His phrasing, poise at the mic, and trademark twang anchor the show’s emotional truth far more convincingly than the script could.
Miguel Angel’s Ritchie Valens injects La Bamba with kinetic energy. Joshua Barton’s Big Bopper embraces buoyant theatricality without tipping into caricature, while Melker Nilsson’s acrobatics on the double bass were a crowd‑pleaser.
Design‑wise, the production keeps things deliberately straightforward. Period‑faithful sets, lighting and costumes frame the action without attempting reinterpretation. The choices are tidy, professional and intentionally conservative – supportive rather than imaginative, and unlikely to leave a lasting visual impression.
The Buddy Holly Story: a wealth of choice

A more interesting challenge, and one the production cannot quite resolve, lies in the sheer abundance of Holly’s catalogue. His songwriting was prolific – with hits like Peggy Sue, That’ll Be the Day, Everyday and Heartbeat – and as the list of classics goes on, inevitably so does the running time.
Momentum flags under the weight of hit after hit, not because the songs falter, but because the dramaturgy struggles to accommodate so much strong material. It is a rare case of a musical wrestling with an embarrassment of riches rather than a shortage of them.
The Buddy Holly Story: foot-tapping enthusiasm
On this Bath opening night, the audience skewed noticeably older, many likely experiencing Holly’s songs as lived memory rather than inherited culture. Their enjoyment was evident: long before the theatre‑wide standing ovation, seats were bumping and jumping with persistent foot‑tapping.
This enthusiasm highlights the production’s reliance on nostalgia, revealing its vulnerability when it comes to reaching younger theatregoers. Buddy could be an ideal introduction for younger audiences to one of the most influential catalogues in early rock‘n’roll, but this staging appears content to play primarily to the faithful – a surprising limitation at a time when jukebox musicals have never been more dominant.

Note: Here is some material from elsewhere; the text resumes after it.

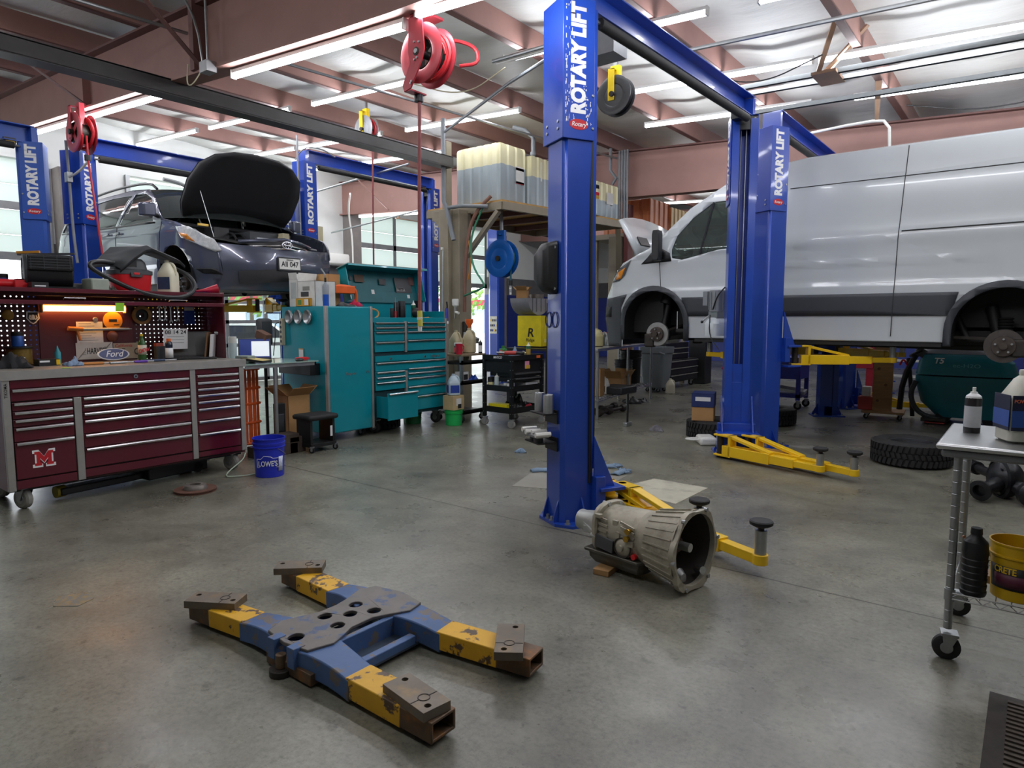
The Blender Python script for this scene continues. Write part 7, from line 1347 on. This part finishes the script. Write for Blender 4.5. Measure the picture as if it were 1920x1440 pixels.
# tank platform and the tanks
t = thing('tank_platform', 'tan steel platform carrying the fluid tanks beside the tan post', 'platform', (0, 0, 0)); b = MB(); b.prism([(-8.1, 8.05), (-6.5, 8.05), (-6.1, 11.1), (-8.1, 11.1)], 3.27, 3.3, mat('stained_plywood', 'b08a4e', .7, 0, .25, 4), 'xy'); b.obj('deck', t)
b = MB()
for (a, c) in (((-8.1, 8.05), (-6.5, 8.05)), ((-6.5, 8.05), (-6.1, 11.1)), ((-8.1, 8.05), (-8.1, 11.1)), ((-8.1, 11.1), (-6.1, 11.1))): b.bar((a[0], a[1], 3.21), (c[0], c[1], 3.21), .06, .12, TAN)
for y in (8.8, 9.6, 10.4): b.bar((-8.1, y, 3.22), (-6.5+.4*(y-8.05)/3.05, y, 3.22), .05, .09, BRD)
b.obj('frame', t, .004)
for p, q in (((-6.58, 8.06, 3.14), (-7.25, 8.0, 2.42)), ((-6.15, 11.0, 3.15), (-6.55, 11.75, 2.4))): b = MB(); b.bar(p, q, .09, .06, TAN); b.obj('brace', t)
TKU = mat('milky_tank_plastic', 'e4deb6', .4, 0, .06, 3); TKL = mat('tank_with_grey_fluid', 'a7b3b8', .4, 0, .06, 3)
def tank(label, x0, x1, y0, y1, z0, z1, lev, upper=TKU, lower=TKL, ribs=4, parts=None):
    t = thing('fluid_tank', label, 'fluid tank', ((x0+x1)/2, (y0+y1)/2, z0), 0, 'fluid tanks'); w, d = (x1-x0)/2, (y1-y0)/2; h = z1-z0
    ol = []
    for (a, c, n_) in (((-w, -d), (w, -d), max(2, round(w*2/.19))), ((w, -d), (w, d), max(2, round(d*2/.19))), ((w, d), (-w, d), max(2, round(w*2/.19))), ((-w, d), (-w, -d), max(2, round(d*2/.19)))):
        a, c = V((*a, 0)), V((*c, 0)); dr = (c-a); nn = V((dr.y, -dr.x, 0)).normalized(); N = n_*8
        for k in range(N):
            u = k/N; o = .022*(1 if (u*n_) % 1 < .62 else 0); ol.append(a+dr*u+nn*(o-.03))
    def at(z, sc_=1, dz=0): return [(p.x*sc_, p.y*sc_, z) for p in ol]
    if lev > 0:
        b = MB(); b.loft([at(0, .97), at(.02), at(h*lev)], lower, smooth=False); b.obj('filled_part', t)
    b = MB(); b.loft([at(max(.001, h*lev)), at(h*.93), at(h*.97, .97), at(h, .8)], upper, smooth=False); b.obj('shell', t)
    b = MB(); b.cyl((w*.2, d*.3, h*.99), (w*.2, d*.3, h+.05), .08, upper, n=20); b.obj('cap', t)
    for (f, u, z, ww, hh, m) in parts or ():
        q = MB()
        if f == 'x': q.box((w-.003, u*d, z*h), (.006, ww, hh), m)
        else: q.box((u*w, -d+.003, z*h), (ww, .006, hh), m)
        q.obj('sticker', t)
    return t
STW = mat('white_sticker', 'e3e4e0', .5)
tank('nearest ribbed fluid tank at the platform corner, grey fluid two-thirds up', -7.5, -6.58, 8.12, 8.74, 3.3, 4.2, .63, parts=[('x', .55, .5, .2, .26, STW), ('x', .55, .6, .2, .04, RED), ('x', .55, .37, .2, .035, RED)])
tank('second ribbed fluid tank with a grey drain pipe on top', -7.45, -6.5, 8.8, 10.0, 3.3, 4.12, .58, parts=[('x', -.55, .7, .03, .3, STW), ('x', -.1, .75, .1, .06, BINK), ('x', -.1, .67, .1, .05, mat('sticker_gold')), ('x', -.1, .55, .1, .05, TINK), ('x', .45, .6, .34, .34, STW), ('x', .45, .72, .2, .06, RED), ('x', .45, .5, .26, .03, RED)])
tank('paler ribbed fluid tank past the near lift post', -7.0, -6.15, 10.08, 10.98, 3.3, 3.9, .45, parts=[('x', -.6, .8, .1, .06, TINK), ('x', -.6, .6, .1, .05, RED), ('x', -.6, .5, .1, .05, mat('sticker_gold')), ('x', .35, .55, .22, .2, STW)])
b = MB(); b.prism([(-7.4, 12.05), (-6.0, 12.05), (-6.0, 14.75), (-7.4, 14.75)], 3.1, 3.2, TAN, 'xy'); 
for y in (12.15, 14.66):
    for x in (-7.3, -6.45): b.ab((x-.04, y-.04, 0), (x+.04, y+.04, 3.1), TAN)
one('rear_platform', b, 'second tan platform past the far rafter, under the orange tank', 'platform')
tank('empty orange ribbed tank past the far rafter', -7.1, -6.05, 12.1, 12.95, 3.2, 3.85, 0, upper=mat('orange_tank_plastic', 'c77a4e', .5, 0, .1, 3)); tank('cream ribbed tank beyond the orange tank', -7.1, -6.05, 13.05, 14.5, 3.2, 3.8, 0, upper=mat('cream_tank_plastic', 'd2b98a', .5, 0, .12, 3))
PVC = mat('grey_pvc', '767b80', .45)
b = MB(); b.tube([(-6.62, 9.0, 4.1), (-6.62, 9.0, 4.42), (-6.75, 8.95, 4.55), (-6.95, 8.9, 4.62)], .035, PVC, n=10); b.lathe([(.05, 0), (.05, .05)], PVC, (-6.62, 9.0, 4.14), n=14); one('drain_pipe', b, 'grey plastic pipe rising from the second fluid tank', 'pipe')
b = MB(); b.tube([(-6.32, 10.98, 4.62), (-6.32, 10.98, 4.2), (-6.22, 11.02, 4.05), (-6.3, 11.02, 3.95)], .03, PVC, n=10); one('drain_pipe', b, 'kinked grey pipe beside the four straight grey pipes', 'pipe')
for k in range(4): b = MB(); b.cyl((-6.2+k*.055, 11.1, 3.3), (-6.2+k*.055, 11.1, 4.55), .022, PVC, n=10); one('conduit', b, '%s of four straight grey pipes before the far rafter' % ('leftmost', 'second', 'third', 'rightmost')[k], 'pipe', 'straight grey pipes')
b = MB(); b.tube([(-7.36, 7.67, 4.55), (-7.36, 7.67, 3.3), (-7.3, 7.67, 3.2), (-7.15, 7.66, 2.7)], .035, PVC, n=10); b.tube([(-7.3, 7.67, 3.2), (-7.05, 7.75, 3.22), (-6.7, 7.95, 3.2)], .03, PVC, n=10); one('conduit', b, 'grey pipe clamped to the top of the tan post', 'pipe')
b = MB(); b.tube([(-7.38, 7.7, 4.35), (-5.2, 6.6, 4.35), (-4.2, 6.1, 4.3)], .02, PVC, n=8); one('conduit', b, 'thin grey pipe running from the tan post toward the near lift', 'pipe')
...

Buddy: The Buddy Holly Story remains a solid, good‑faith revival of a show built on extraordinary songs rather than extraordinary theatre. Its staging is tidy, its affection genuine, and its musical backbone as strong as ever – but its vintage is increasingly visible.
What lingers is the force of Holly’s catalogue, not the frame around it, and the question now is whether that frame can survive on the strength of nostalgia alone.